From 1978 to ’94, Moriarty served as Director of the Sports Institute for Research/Change Agent Research (SIR/CAR). The organization studied several amateur sport organizations in our region, including District 5 Little League Baseball, Windsor Minor Hockey, the Windsor Aquatic Club, SWOSSA, the Ontario Lacrosse team, the Canadian Men’s Baseball team, and the Canadian Women’s Softball team.
Moriarty’s honours are numerous. In 1985, he was awarded the JP Loosemore Award by the OUAA for his contribution to Canadian sports.

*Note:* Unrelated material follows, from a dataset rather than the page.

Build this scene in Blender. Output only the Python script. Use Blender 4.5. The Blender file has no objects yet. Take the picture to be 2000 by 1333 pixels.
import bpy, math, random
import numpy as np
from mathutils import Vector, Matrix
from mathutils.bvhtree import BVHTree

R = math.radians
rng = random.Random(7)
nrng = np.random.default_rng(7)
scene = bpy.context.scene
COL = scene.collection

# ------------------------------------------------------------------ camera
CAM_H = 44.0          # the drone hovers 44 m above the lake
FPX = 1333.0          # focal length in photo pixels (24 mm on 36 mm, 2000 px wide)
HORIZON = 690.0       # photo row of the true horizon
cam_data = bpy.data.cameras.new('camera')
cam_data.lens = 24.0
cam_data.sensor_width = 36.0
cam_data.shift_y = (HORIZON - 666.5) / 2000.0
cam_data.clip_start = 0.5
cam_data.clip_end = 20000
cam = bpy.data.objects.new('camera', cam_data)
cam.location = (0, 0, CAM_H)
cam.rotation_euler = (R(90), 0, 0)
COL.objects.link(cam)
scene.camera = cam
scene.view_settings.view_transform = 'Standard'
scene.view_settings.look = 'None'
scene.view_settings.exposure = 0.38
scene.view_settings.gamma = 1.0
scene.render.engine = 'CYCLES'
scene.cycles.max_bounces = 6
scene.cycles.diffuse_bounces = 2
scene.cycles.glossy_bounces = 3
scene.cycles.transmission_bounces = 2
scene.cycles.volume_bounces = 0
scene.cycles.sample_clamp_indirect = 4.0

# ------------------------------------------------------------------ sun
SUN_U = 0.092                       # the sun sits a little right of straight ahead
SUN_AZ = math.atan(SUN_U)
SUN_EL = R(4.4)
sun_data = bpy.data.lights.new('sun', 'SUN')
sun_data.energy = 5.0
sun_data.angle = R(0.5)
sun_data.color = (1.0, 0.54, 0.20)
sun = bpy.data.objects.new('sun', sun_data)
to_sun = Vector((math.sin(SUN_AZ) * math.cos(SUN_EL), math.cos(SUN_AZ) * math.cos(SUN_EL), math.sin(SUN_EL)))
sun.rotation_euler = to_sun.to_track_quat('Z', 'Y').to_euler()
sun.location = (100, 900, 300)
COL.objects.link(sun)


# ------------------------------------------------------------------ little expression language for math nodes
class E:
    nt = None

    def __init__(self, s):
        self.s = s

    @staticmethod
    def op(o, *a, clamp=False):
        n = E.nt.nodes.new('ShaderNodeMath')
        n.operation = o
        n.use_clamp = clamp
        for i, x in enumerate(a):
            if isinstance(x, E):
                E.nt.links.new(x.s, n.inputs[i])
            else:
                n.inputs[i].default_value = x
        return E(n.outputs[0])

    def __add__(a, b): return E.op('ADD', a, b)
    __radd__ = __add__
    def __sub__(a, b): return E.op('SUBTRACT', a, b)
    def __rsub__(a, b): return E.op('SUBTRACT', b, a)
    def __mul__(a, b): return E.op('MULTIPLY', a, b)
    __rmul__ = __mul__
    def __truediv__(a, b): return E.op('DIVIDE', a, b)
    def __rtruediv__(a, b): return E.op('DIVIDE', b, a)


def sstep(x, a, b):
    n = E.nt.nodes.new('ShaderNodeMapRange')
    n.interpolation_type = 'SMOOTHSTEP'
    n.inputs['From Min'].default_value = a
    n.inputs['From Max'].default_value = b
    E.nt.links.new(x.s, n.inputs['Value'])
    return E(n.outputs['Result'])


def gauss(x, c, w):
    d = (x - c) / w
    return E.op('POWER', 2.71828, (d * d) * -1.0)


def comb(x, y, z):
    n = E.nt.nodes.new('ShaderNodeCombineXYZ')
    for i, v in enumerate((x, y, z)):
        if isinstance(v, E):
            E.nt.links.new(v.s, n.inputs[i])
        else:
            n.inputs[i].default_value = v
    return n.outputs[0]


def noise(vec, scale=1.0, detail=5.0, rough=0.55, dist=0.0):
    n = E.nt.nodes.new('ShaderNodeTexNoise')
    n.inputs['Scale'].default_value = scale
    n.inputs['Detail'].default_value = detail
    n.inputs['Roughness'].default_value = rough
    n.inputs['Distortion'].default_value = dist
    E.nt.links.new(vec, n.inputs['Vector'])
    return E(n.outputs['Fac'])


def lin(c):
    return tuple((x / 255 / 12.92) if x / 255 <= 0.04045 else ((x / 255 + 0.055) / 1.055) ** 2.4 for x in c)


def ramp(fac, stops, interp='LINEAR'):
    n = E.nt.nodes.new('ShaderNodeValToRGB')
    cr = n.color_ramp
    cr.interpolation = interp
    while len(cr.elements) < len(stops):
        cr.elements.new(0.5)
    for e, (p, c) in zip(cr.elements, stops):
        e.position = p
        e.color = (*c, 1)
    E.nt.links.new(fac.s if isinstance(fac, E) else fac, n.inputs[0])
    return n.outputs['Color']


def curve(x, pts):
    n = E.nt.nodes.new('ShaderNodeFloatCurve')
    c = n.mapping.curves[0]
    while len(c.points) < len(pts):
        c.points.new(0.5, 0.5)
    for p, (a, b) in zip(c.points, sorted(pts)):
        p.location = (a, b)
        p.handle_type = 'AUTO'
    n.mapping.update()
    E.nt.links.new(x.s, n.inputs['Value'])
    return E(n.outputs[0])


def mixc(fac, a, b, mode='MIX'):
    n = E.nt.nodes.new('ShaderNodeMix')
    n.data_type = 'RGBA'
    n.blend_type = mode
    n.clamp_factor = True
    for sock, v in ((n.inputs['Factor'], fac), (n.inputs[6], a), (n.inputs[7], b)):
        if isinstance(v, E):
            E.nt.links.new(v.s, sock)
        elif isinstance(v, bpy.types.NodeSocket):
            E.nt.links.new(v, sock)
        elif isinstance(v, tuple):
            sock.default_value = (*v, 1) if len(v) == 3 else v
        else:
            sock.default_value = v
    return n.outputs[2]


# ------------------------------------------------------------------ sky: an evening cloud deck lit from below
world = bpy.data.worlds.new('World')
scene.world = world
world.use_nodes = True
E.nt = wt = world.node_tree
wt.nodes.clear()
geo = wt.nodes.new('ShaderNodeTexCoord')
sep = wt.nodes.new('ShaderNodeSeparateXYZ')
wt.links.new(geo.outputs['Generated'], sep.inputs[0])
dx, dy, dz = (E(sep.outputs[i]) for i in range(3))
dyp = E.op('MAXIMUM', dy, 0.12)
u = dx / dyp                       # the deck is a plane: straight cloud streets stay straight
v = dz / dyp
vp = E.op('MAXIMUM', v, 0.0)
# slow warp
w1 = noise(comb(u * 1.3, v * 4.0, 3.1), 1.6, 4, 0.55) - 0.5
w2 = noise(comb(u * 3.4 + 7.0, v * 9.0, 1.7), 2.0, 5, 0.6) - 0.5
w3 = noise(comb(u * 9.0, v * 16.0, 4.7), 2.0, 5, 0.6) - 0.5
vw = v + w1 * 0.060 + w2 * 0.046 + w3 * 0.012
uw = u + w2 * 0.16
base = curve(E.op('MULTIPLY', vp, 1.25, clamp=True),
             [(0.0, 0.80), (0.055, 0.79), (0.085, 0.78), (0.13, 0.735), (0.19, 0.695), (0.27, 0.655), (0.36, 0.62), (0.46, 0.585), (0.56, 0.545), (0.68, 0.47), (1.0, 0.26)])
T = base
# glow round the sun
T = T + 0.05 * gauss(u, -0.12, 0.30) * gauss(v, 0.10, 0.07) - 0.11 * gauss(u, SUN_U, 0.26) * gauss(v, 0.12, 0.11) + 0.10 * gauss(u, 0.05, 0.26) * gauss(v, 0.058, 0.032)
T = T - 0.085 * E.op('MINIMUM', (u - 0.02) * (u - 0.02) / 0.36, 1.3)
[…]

In 1994, he was given the R. Tait McKenzie Honour Award from the Canadian Association for Health, Physical Education and Recreation (CAHPER).
In 1982, along with wife Mary, he founded BANA/Can/Am (Bulimia Anorexia Nervosa Association). He was named the 1989 Sertoma Man-of-the-Year for his efforts in this field, which were aimed at shifting the public perception of sport and fitness participation from part of the problem to part of the solution.
In 1986, Moriarty was an initial inductee into the University of Windsor Sports Hall of Fame. The OUAA Referees Association granted him a Lifetime Membership in the Naismith Basketball Hall of Fame. He is the first person to win all three awards available to University of Windsor alumni: the Alumni Association Award (1974), the Hall of Fame Award (’86), and the Teachers Award (’98).
Moriarty has published eight books or monographs, 22 chapters in books, and over 100 refereed journal articles.